Parisiens, il ne vous reste plus que quelques heures pour profiter des Autolib'.
À 23 h 59 précises ce mardi, le service d'autopartage automobile du groupe Bolloré coupe le contact. Après sept ans d'activité, ses 4 000 Bluecar, ces petites voitures électriques grises, commencent déjà à disparaître des rues de la capitale et de l'Île-de-France, laissant pour seuls stigmates leurs 6 000 bornes de recharge électrique et leurs «totems», ces petits espaces de réservation.
Quelques mois seulement après le fiasco de la relance des Vélib', ce nouveau naufrage met à mal la stratégie de mobilité individuelle antipollution déployée ces dernières années par la maire de Paris, Anne Hidalgo. À l'inverse de Smovengo, l'opérateur des Vélib', qui dispose finalement d'un sursis jusqu'à la rentrée pour déployer ses bicyclettes, l'arrêt des opérations des Autolib' s'est fait, lui, brutalement.
Bataille de chiffres
Lourdement déficitaire, le service d'autopartage du groupe Bolloré a été résilié le 21 juin par le Syndicat mixte Autolib' Vélib' Métropole (SAVM, qui réunit 103 communes dont Paris). Depuis, les deux parties se rejettent la responsabilité de cet accident industriel. Fiasco financier, l'aventure Autolib' vire à la foire d'empoigne où chaque partie y va de sa facture.

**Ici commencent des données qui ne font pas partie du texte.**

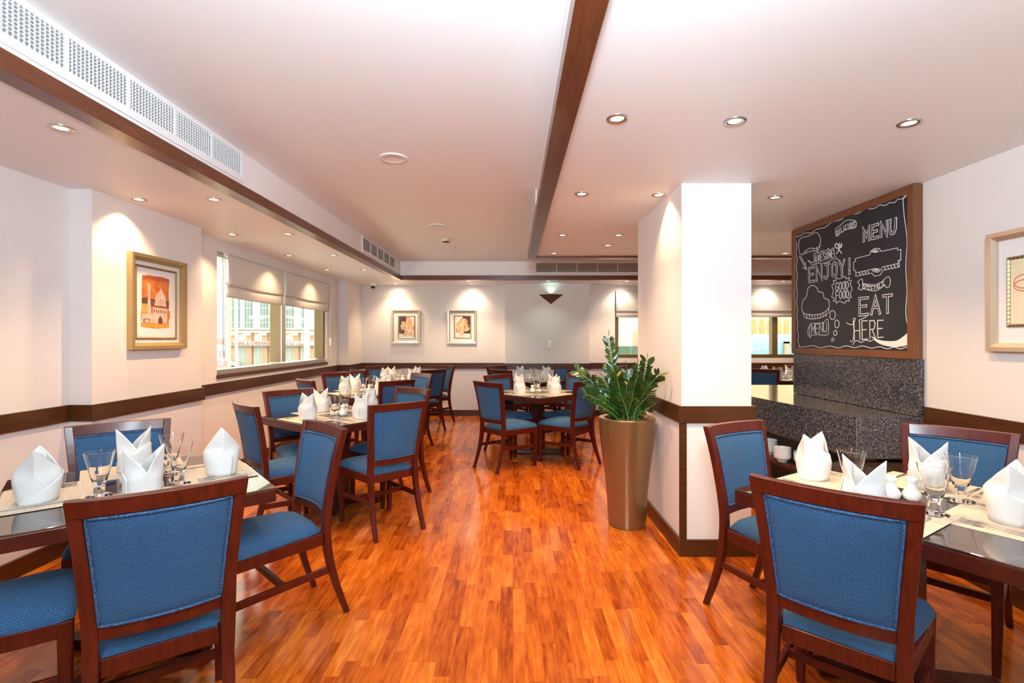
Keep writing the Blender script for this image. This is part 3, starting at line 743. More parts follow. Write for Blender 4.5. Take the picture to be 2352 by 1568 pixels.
# chalkboard
BXP = 2.598
cbd = thing('chalkboard', 'large framed black menu chalkboard with white chalk lettering above the granite', 'chalkboard', (2.625, 3.97, 1.27))
by0, by1, bz0, bz1 = 3.262, 4.688, 1.2705, 2.405
FW = .052
O('slate', MB().box(BXP + .004, 2.649, by0 + .03, by1 - .03, bz0 + .03, bz1 - .03), 'chalkboard', cbd, world=True)
fr = MB()
def miter(mb, x0, x1, y0, y1, z0, z1, wd, sign=1):
    P = [(y0, z0), (y1, z0), (y1, z1), (y0, z1)]; Q = [(y0 + wd, z0 + wd), (y1 - wd, z0 + wd), (y1 - wd, z1 - wd), (y0 + wd, z1 - wd)]
    return P, Q
P, Q = miter(None, 0, 0, by0, by1, bz0, bz1, FW)
for k in range(4):
    a, b, c, d = P[k], P[(k + 1) % 4], Q[(k + 1) % 4], Q[k]
    mb = MB(); vs = [(BXP - .012, *p) for p in (a, b, c, d)] + [(2.649, *p) for p in (a, b, c, d)]
    mb.add(vs, [(0, 1, 2, 3), (7, 6, 5, 4), (0, 4, 5, 1), (1, 5, 6, 2), (2, 6, 7, 3), (3, 7, 4, 0)])
    O('frame_rail', mb, M['board_wood'] if k % 2 else wood('board_frame_wood_lengthwise', (.15, .052, .020), (.21, .080, .032), 1, .4, .2), cbd, world=True, bevel=.002)
def cpx(cx, cy): return Px(1800 + cx / 3.825, 420 + cy / 3.825, BXP + .004)
RIB = [0]
def ribbon(mb, pts, wd, closed=False, X=BXP + .004):
    """flat chalk stroke with mitred joints; each stroke lies a hair above the one before it"""
    RIB[0] = (RIB[0] + 1) % 12; X = X - .00004 * RIB[0]
    P = [Vector((p.y, p.z)) for p in pts]; Q = [P[0]]
    for p in P[1:]:
        if (p - Q[-1]).length > .0008: Q.append(p)
    if closed and (Q[0] - Q[-1]).length < .0008: Q.pop()
    P = Q; n = len(P)
    if n < 2: return
    if not closed:
        P[0] = P[0] + (P[0] - P[1]).normalized() * wd * .45; P[-1] = P[-1] + (P[-1] - P[-2]).normalized() * wd * .45
    vs = []
    for i in range(n):
        if closed: d0 = (P[i] - P[i - 1]).normalized(); d1 = (P[(i + 1) % n] - P[i]).normalized()
        else: d0 = (P[i] - P[max(i - 1, 0)]); d1 = (P[min(i + 1, n - 1)] - P[i]); d0 = (d0 if d0.length else d1).normalized(); d1 = (d1 if d1.length else d0).normalized()
        n0 = Vector((-d0.y, d0.x)); n1 = Vector((-d1.y, d1.x)); m_ = n0 + n1
        m_ = n0 if m_.length < .2 else m_.normalized(); k = min(1 / max(m_.dot(n0), .35), 2.2) * wd / 2
        for e in (P[i] - m_ * k, P[i] + m_ * k): vs += [(X - .0012, *e), (X + .001, *e)]
    fs = []; cnt = n if closed else n - 1
    for i in range(cnt):
        a_ = 4 * i; b_ = 4 * ((i + 1) % n)
        fs += [(a_, b_, b_ + 2, a_ + 2), (a_ + 1, a_ + 3, b_ + 3, b_ + 1), (a_, a_ + 1, b_ + 1, b_), (a_ + 2, b_ + 2, b_ + 3, a_ + 3)]
    if not closed: fs += [(0, 2, 3, 1), (4 * n - 4, 4 * n - 3, 4 * n - 1, 4 * n - 2)]
    mb.add(vs, fs)
def draw(name, strokes, wd=.0055, closed=False, smooth_=True, parent=None):
    mb = MB()
    wd *= .78
    for s in strokes:
        if isinstance(s, tuple): s, cl = s
        else: cl = closed
        pts = [cpx(*p) for p in s]
        if smooth_ and len(pts) > 2:
            if cl:
                ext = pts[-1:] + pts + pts[:2]; c = catmull(ext, 5)[5:-5]; pts = c
            else: pts = catmull(pts, 5)
            cl = False if not cl else True
        ribbon(mb, pts, wd, cl)
    return O(name, mb, 'chalk', parent or cbd, world=True)
# stroke font (unit box, y up)
G = {'M': [[(0, 0), (0, 1), (.5, .35), (1, 1), (1, 0)]], 'E': [[(1, 0), (0, 0), (0, 1), (1, 1)], [(0, .52), (.8, .52)]], 'N': [[(0, 0), (0, 1), (1, 0), (1, 1)]],
     'U': [[(0, 1), (0, .25), (.25, 0), (.75, 0), (1, .25), (1, 1)]], 'J': [[(.3, 1), (1, 1)], [(.7, 1), (.7, .2), (.4, 0), (0, .12)]], 'O': [[(.5, 0), (.1, .15), (0, .5), (.1, .85), (.5, 1), (.9, .85), (1, .5), (.9, .15), (.5, 0)]],
     'Y': [[(0, 1), (.5, .5), (1, 1)], [(.5, .5), (.5, 0)]], '!': [[(.5, 1), (.5, .3)], [(.5, .1), (.5, 0)]], 'A': [[(0, 0), (.5, 1), (1, 0)], [(.2, .38), (.8, .38)]], 'T': [[(0, 1), (1, 1)], [(.5, 1), (.5, 0)]],
     'H': [[(0, 0), (0, 1)], [(1, 0), (1, 1)], [(0, .5), (1, .5)]], 'R': [[(0, 0), (0, 1), (.75, 1), (1, .8), (.75, .52), (0, .5)], [(.4, .5), (1, 0)]], 'S': [[(1, .85), (.6, 1), (.1, .9), (.1, .62), (.9, .42), (.95, .12), (.5, 0), (0, .12)]],
     'P': [[(0, 0), (0, 1), (.8, 1), (1, .78), (.8, .5), (0, .5)]], 'C': [[(1, .85), (.6, 1), (.15, .85), (0, .5), (.15, .15), (.6, 0), (1, .15)]], 'I': [[(.5, 0), (.5, 1)]], 'L': [[(0, 1), (0, 0), (.9, 0)]],
     'D': [[(0, 0), (0, 1), (.6, .95), (1, .6), (1, .4), (.6, .05), (0, 0)]], 'G': [[(1, .85), (.6, 1), (.15, .85), (0, .5), (.15, .15), (.6, 0), (1, .12), (1, .45), (.6, .45)]], 'F': [[(0, 0), (0, 1), (1, 1)], [(0, .52), (.8, .52)]],
     'W': [[(0, 1), (.25, 0), (.5, .8), (.75, 0), (1, 1)]], 'K': [[(0, 0), (0, 1)], [(1, 1), (0, .45), (1, 0)]]}
def hollow(txt, TL, TR, BR, BL, W=.021, line=.0052, gapf=.36):
    TL, TR, BR, BL = map(Vector, (TL, TR, BR, BL)); n = len(txt); a, b = MB(), MB()
    for i, chh in enumerate(txt):
        u0 = (i + gapf / 2) / n; u1 = (i + 1 - gapf / 2) / n
        for g in G[chh]:
            pts = []
            for gx, gy in g:
                u = u0 + (u1 - u0) * gx; top = TL.lerp(TR, u); bot = BL.lerp(BR, u); p = bot.lerp(top, .06 + .88 * gy); pts.append(cpx(p.x, p.y))
            ribbon(a, pts, W); ribbon(b, pts, W - 2 * line, X=BXP + .0032)
    o = O('chalk_lettering', a, 'chalk', cbd, world=True); O('letter_infill', b, 'chalkboard', o, world=True)
def word(txt, TL, TR, BR, BL, wd=.006, dbl=.0, gapf=.28, arc=0):
    """letters inside the photo quad, optionally with a parallel second stroke"""
    TL, TR, BR, BL = map(Vector, (TL, TR, BR, BL)); n = len(txt); st = []
    for i, chh in enumerate(txt):
        u0 = (i + gapf / 2) / n; u1 = (i + 1 - gapf / 2) / n
        for g in G[chh]:
            for off in ((0,) if not dbl else (-dbl, dbl)):
                pts = []
                for (gx, gy) in g:
                    u = u0 + (u1 - u0) * gx + off / n; v = gy * (1 - 2 * abs(off) * .25) + (off * .25)
                    top = TL.lerp(TR, u); bot = BL.lerp(BR, u); p = bot.lerp(top, v); p.y -= arc * math.sin(PI * u)
                    pts.append((p.x, p.y))
                st.append(pts)
    return draw('chalk_lettering', st, wd, False, False)
hollow('MENU', (685, 400), (1000, 300), (995, 440), (690, 520))
hollow('ENJOY!', (210, 745), (610, 650), (612, 798), (214, 880), gapf=.34)
hollow('EAT', (650, 1008), (965, 972), (965, 1142), (652, 1172), gapf=.30)
word('SPECIALS', (695, 880), (885, 862), (880, 905), (690, 930), .0055, 0, .4, -18)
word('DELICIOUS', (462, 420), (632, 335), (632, 392), (466, 462), .005, 0, .42, 12)
word('AWESOME', (272, 640), (442, 588), (442, 650), (272, 703), .006, 0, .36)
word('GOOD', (452, 875), (574, 862), (574, 930), (452, 948), .0075, 0, .25)
word('FOOD', (455, 955), (576, 940), (576, 1008), (455, 1024), .0075, 0, .25)
word('MENU', (240, 1245), (382, 1225), (382, 1305), (242, 1325), .0065, 0, .2)
word('HERE', (608, 1215), (885, 1205), (885, 1352), (612, 1385), .008, 0, .3)
def wave(pts, n, amp):
    P = catmull([(p[0], p[1], 0) for p in pts], 14); out = []; L = len(P)
    for i, p in enumerate(P):
        d = (P[min(i + 1, L - 1)] - P[max(i - 1, 0)]); d.normalize(); a = amp * math.sin(i / L * n * 2 * PI)
        out.append((p.x - d.y * a, p.y + d.x * a))
    return out
draw('chalk_border', [wave([(108, 468), (300, 410), (540, 300), (800, 215), (960, 170), (1080, 112)], 9, 7), wave([(1078, 115), (1045, 180), (1070, 330), (1080, 600), (1078, 900), (1080, 1150), (1088, 1320)], 4, 6), wave([(112, 470), (116, 700), (118, 1000), (122, 1250), (132, 1440)], 8, 4), wave([(130, 1432), (400, 1440), (650, 1438), (900, 1448), (1095, 1450)], 7, 8)], .006, smooth_=False)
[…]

Marie Bolloré, directrice générale des applications mobilité du groupe familial, chiffre à «environ 250 millions d'euros» le coût total des indemnisations que lui doit le syndicat mixte. À fin 2017, les pertes d'Autolib' s'élevaient à 210 millions d'euros, dont 60 millions sont contractuellement à la charge du groupe Bolloré. «Il nous restera donc à recouvrer 150 millions d'euros, auxquels vont s'additionner tous les contrats que l'on arrête, les coûts de départ des collaborateurs, les valeurs nettes comptables de biens, comme les bornes de charge. Cela se chiffre à environ 250 millions», estime sa directrice générale. «Près de 500 personnes travaillent pour le service Autolib' dont 260 sont directement salariées par notre groupe», souligne-t-on en interne pour justifier ces surcoûts.

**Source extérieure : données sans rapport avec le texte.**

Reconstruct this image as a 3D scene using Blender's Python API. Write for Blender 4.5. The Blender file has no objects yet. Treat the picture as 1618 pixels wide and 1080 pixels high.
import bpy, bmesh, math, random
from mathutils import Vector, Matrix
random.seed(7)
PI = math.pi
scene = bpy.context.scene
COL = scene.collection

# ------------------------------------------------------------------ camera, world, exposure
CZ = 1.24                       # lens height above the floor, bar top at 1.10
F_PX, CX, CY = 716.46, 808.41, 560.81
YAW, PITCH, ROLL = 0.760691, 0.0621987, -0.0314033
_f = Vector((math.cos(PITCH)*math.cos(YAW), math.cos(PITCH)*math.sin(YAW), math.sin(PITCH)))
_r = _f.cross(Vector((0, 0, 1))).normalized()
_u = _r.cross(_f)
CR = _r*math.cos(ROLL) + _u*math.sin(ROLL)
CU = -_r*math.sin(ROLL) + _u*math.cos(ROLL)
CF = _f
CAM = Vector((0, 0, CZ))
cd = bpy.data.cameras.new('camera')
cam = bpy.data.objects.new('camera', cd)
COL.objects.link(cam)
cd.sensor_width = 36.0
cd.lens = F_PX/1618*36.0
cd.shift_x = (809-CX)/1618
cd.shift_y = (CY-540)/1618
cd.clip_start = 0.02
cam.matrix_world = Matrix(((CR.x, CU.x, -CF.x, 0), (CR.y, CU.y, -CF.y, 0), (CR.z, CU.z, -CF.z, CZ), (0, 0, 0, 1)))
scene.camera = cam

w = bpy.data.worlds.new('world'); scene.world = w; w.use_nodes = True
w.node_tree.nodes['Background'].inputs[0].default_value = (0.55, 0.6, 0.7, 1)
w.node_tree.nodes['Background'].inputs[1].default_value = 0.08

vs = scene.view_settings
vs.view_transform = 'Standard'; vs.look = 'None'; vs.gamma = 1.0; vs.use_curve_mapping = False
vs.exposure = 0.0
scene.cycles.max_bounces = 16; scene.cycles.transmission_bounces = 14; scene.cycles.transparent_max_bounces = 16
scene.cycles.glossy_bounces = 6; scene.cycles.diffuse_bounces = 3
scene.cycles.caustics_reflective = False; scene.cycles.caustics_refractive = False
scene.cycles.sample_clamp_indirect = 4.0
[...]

Ce chiffrage fait bondir la Mairie de Paris, principal actionnaire du syndicat mixte. «Le groupe Bolloré a la calculette facile», note un proche de la maire, Anne Hidalgo. Pour Catherine Baratti-Elbaz, présidente du syndicat mixte et maire PS du XIIe arrondissement de Paris, les propos de Marie Bolloré sont «indécents». «Penser que les 103 collectivités que je représente vont prendre cette estimation pour argent comptant et la faire payer aux contribuables est inadmissible… On parle d'argent public», s'insurge l'élue. Celle-ci espère que les discussions avec le groupe Bolloré, «jamais rompues même si elles restent très tendues», vont permettre d'avancer d'ici la réunion de son comité syndical, courant septembre. Mais rien n'est moins sûr. Son syndicat, qui se prépare à lancer des audits externes, estime la facture plus proche des 50 millions d'euros, soit cinq fois inférieure au montant annoncé par Marie Bolloré.
PSA et Renault à la relève
En attendant, les remplaçants d'Autolib' se préparent déjà à prendre la relève en coulisses. Premier à se lancer, Renault devrait proposer dès la rentrée son propre service d'autopartage de voitures électriques (Twizy, ZOE), en partenariat avec le loueur ADA. Autre concurrent prêt à s'attaquer au marché parisien, le groupe PSA peaufine son offre Free2Move, qui prévoit d'opérer plusieurs centaines de véhicules électriques (C-Zero et iOn) dès son lancement, prévu avant la fin 2018.
L'expérience d'Autolib' devrait à coup sûr servir les stratégies de Renault et Peugeot. «Autolib' est une expérimentation qui marquera les esprits et qui a fait évoluer nos usages, dont Paris peut être fier d'avoir été le précurseur, note Joël Hazan, directeur associé au Boston Consulting Group. Elle démontre aussi qu'il est illusoire de penser qu'un tel service de transport public puisse être rentable sans subvention.»